DATA EXCERPTS.
- - - - -
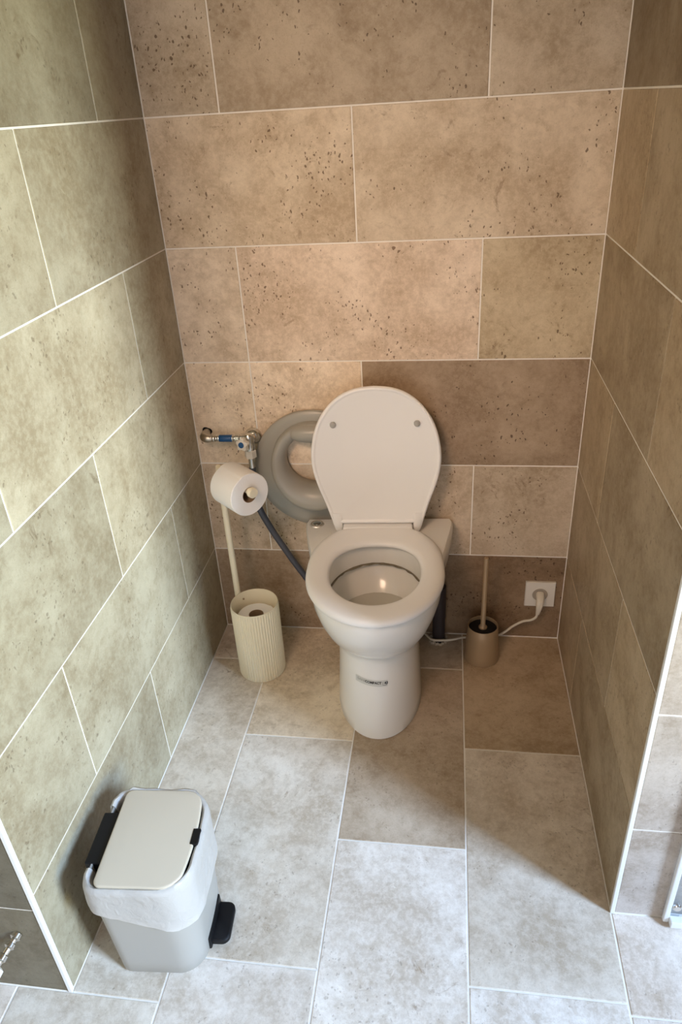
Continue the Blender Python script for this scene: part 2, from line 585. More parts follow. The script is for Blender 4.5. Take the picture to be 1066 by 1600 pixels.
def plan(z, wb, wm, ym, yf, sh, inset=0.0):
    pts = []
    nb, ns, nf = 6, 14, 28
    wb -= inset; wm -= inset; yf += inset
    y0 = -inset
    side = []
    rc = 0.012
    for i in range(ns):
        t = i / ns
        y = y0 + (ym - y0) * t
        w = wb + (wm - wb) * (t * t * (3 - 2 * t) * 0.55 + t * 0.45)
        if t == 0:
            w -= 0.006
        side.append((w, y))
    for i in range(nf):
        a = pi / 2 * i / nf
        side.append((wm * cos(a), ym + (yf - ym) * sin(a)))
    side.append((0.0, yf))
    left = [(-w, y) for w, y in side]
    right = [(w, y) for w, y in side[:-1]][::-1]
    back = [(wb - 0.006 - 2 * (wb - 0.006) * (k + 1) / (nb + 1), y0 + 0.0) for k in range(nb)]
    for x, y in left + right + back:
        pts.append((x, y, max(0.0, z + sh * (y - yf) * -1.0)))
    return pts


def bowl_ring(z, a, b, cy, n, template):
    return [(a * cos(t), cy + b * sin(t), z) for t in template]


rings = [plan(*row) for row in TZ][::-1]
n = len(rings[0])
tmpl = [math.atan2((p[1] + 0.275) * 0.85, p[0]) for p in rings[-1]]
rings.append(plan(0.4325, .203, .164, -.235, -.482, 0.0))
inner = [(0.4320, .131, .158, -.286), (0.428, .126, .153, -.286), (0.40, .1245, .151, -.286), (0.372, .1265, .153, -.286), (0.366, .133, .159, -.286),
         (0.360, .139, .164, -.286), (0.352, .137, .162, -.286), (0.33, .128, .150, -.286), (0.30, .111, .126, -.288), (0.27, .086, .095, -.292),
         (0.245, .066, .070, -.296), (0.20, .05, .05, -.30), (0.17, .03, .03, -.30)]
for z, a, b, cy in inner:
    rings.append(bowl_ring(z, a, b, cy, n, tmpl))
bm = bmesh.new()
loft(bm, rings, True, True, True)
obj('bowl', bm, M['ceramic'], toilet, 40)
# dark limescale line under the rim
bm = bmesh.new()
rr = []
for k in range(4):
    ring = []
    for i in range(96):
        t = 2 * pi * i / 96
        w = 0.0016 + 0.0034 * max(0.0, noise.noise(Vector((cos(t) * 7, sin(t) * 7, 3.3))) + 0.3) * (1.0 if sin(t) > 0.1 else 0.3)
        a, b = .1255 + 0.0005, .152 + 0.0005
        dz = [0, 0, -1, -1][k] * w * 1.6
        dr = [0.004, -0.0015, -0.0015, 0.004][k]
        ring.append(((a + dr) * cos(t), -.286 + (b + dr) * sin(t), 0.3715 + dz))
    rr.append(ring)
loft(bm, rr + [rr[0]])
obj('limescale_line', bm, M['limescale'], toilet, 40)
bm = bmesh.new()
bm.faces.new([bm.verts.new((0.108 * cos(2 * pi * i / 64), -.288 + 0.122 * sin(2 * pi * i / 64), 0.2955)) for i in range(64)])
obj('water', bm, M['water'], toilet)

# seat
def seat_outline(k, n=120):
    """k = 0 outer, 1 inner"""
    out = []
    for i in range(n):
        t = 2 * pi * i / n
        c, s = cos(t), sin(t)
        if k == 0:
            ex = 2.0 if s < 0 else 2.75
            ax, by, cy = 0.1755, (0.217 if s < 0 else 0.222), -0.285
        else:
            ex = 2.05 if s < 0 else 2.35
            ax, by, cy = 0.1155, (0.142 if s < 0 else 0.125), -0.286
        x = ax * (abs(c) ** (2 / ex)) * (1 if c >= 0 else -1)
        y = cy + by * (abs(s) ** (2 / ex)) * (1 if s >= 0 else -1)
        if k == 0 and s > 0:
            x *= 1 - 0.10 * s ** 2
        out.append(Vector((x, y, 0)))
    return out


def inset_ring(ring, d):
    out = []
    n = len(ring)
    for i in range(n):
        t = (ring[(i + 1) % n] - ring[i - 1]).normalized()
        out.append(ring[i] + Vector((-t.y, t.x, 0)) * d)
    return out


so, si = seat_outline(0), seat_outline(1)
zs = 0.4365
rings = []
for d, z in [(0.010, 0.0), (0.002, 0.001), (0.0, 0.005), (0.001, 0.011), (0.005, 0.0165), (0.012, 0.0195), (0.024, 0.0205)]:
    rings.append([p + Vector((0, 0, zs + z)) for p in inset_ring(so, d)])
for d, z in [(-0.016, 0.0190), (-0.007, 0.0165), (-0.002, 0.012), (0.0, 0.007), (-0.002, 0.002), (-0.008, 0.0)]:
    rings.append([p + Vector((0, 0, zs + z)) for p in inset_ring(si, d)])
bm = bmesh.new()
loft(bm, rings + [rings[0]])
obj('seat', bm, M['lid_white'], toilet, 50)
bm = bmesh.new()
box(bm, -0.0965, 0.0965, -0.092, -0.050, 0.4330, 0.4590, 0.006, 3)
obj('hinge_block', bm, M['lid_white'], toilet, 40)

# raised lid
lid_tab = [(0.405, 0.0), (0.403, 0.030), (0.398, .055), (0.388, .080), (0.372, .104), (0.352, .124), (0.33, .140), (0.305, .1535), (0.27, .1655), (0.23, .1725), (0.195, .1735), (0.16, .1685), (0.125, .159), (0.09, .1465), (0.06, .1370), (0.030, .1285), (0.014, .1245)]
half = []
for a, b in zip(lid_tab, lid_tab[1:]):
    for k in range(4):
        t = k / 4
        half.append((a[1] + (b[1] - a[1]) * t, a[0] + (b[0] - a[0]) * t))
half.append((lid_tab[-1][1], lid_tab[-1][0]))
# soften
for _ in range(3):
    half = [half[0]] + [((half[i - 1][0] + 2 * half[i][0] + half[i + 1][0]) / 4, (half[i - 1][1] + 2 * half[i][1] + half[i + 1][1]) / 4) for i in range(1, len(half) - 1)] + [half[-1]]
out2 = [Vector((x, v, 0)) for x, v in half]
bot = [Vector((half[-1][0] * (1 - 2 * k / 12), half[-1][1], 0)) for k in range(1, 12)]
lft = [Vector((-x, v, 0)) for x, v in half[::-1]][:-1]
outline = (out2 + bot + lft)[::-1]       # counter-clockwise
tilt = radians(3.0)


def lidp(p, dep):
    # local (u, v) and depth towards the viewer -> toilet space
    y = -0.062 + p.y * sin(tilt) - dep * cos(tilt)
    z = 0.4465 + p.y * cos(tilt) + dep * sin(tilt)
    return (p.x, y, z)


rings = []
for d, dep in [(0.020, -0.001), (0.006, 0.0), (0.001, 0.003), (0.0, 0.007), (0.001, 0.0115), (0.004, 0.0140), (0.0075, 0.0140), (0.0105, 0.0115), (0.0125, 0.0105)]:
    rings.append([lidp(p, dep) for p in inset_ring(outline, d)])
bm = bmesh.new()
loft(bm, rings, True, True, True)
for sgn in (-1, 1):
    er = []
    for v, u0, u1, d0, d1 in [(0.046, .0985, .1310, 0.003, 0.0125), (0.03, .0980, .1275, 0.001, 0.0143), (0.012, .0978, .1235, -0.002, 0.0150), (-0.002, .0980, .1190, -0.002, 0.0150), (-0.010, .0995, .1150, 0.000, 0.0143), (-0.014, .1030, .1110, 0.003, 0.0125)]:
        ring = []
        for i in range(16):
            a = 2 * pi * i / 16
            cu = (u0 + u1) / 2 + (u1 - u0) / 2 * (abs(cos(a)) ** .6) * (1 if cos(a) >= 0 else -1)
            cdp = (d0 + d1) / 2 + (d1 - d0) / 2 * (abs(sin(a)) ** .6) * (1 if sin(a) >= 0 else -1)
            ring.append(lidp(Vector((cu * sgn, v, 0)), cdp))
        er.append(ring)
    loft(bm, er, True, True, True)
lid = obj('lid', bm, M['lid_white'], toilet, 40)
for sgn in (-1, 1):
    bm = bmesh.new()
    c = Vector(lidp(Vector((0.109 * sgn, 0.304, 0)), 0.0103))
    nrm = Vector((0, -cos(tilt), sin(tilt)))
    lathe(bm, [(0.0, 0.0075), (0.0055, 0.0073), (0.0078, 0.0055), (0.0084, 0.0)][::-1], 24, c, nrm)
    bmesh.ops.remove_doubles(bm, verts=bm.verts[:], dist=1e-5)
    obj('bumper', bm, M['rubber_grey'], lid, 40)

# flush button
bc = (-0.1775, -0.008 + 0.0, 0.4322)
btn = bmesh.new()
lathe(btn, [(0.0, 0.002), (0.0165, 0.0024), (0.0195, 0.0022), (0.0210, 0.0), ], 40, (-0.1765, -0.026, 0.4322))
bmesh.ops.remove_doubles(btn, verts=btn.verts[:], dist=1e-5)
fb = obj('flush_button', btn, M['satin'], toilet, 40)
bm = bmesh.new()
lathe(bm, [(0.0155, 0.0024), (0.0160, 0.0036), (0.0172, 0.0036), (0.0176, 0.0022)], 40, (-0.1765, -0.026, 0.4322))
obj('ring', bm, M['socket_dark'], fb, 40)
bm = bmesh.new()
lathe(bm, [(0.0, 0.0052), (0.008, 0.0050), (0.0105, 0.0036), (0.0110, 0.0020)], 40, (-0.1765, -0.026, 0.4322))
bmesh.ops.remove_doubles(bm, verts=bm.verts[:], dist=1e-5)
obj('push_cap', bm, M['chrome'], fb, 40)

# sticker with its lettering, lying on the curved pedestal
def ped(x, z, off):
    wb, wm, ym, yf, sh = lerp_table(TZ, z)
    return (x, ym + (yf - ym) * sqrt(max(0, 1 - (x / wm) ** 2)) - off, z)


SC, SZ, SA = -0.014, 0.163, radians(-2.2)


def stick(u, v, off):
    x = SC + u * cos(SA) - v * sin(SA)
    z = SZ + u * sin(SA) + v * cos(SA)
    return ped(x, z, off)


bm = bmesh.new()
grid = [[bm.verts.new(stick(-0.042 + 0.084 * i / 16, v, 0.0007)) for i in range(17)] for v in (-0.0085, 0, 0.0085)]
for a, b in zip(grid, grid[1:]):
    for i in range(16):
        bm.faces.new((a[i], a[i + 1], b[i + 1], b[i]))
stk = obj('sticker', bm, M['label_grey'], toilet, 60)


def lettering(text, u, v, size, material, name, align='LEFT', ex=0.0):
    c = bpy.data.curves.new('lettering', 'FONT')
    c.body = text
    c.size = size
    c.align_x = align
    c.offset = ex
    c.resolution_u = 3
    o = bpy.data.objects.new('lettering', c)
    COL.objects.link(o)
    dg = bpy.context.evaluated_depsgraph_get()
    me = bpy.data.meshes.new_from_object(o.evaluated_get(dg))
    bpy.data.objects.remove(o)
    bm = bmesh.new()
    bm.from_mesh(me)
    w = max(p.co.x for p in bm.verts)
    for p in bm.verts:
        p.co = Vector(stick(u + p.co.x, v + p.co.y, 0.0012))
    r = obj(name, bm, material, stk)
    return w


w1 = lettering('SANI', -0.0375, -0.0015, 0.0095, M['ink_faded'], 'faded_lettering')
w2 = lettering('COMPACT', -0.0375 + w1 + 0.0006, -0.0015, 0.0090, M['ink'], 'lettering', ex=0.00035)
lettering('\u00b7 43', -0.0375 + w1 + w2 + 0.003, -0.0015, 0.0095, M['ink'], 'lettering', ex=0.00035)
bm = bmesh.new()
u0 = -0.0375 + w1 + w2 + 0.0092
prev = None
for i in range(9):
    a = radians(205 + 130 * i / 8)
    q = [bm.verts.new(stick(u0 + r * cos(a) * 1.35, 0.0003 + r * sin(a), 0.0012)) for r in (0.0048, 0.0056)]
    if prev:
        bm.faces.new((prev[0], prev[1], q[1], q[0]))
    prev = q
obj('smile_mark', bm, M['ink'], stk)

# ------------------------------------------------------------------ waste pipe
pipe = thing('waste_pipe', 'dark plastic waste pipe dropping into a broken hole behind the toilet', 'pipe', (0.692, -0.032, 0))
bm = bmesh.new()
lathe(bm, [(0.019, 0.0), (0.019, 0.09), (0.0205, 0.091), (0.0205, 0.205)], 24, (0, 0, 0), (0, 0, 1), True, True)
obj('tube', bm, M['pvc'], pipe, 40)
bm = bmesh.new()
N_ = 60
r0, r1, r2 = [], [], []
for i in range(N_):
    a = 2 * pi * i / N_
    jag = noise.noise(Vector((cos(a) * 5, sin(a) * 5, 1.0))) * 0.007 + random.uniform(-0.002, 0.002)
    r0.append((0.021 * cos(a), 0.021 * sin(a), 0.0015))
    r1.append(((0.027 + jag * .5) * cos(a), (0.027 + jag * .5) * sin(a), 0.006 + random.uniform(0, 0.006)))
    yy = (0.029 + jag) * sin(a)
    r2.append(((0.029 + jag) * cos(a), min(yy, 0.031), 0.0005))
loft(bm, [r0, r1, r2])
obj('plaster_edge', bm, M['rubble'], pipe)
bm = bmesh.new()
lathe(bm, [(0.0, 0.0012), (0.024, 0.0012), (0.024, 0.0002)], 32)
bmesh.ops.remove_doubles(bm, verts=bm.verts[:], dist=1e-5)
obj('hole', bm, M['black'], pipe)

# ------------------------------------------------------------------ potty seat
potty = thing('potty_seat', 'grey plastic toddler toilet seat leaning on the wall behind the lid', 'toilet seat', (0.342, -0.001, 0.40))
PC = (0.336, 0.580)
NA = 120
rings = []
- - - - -
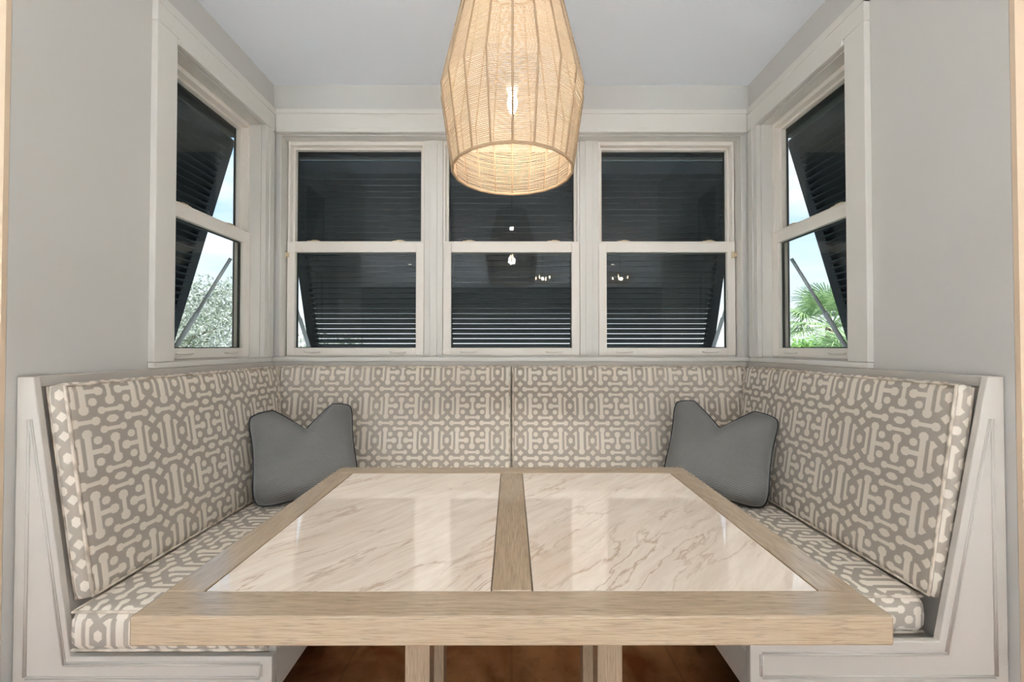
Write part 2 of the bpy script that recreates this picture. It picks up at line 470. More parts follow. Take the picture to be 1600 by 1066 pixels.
- - - - -
INSTRUCTIONS FOR THE TASK. Choose all lines containing the string "Take" and copy them out.

TASK SOLUTION.
Continue the Blender Python script for this scene: part 2, from line 585. More parts follow. The script is for Blender 4.5. Take the picture to be 1066 by 1600 pixels.
Write part 2 of the bpy script that recreates this picture. It picks up at line 470. More parts follow. Take the picture to be 1600 by 1066 pixels.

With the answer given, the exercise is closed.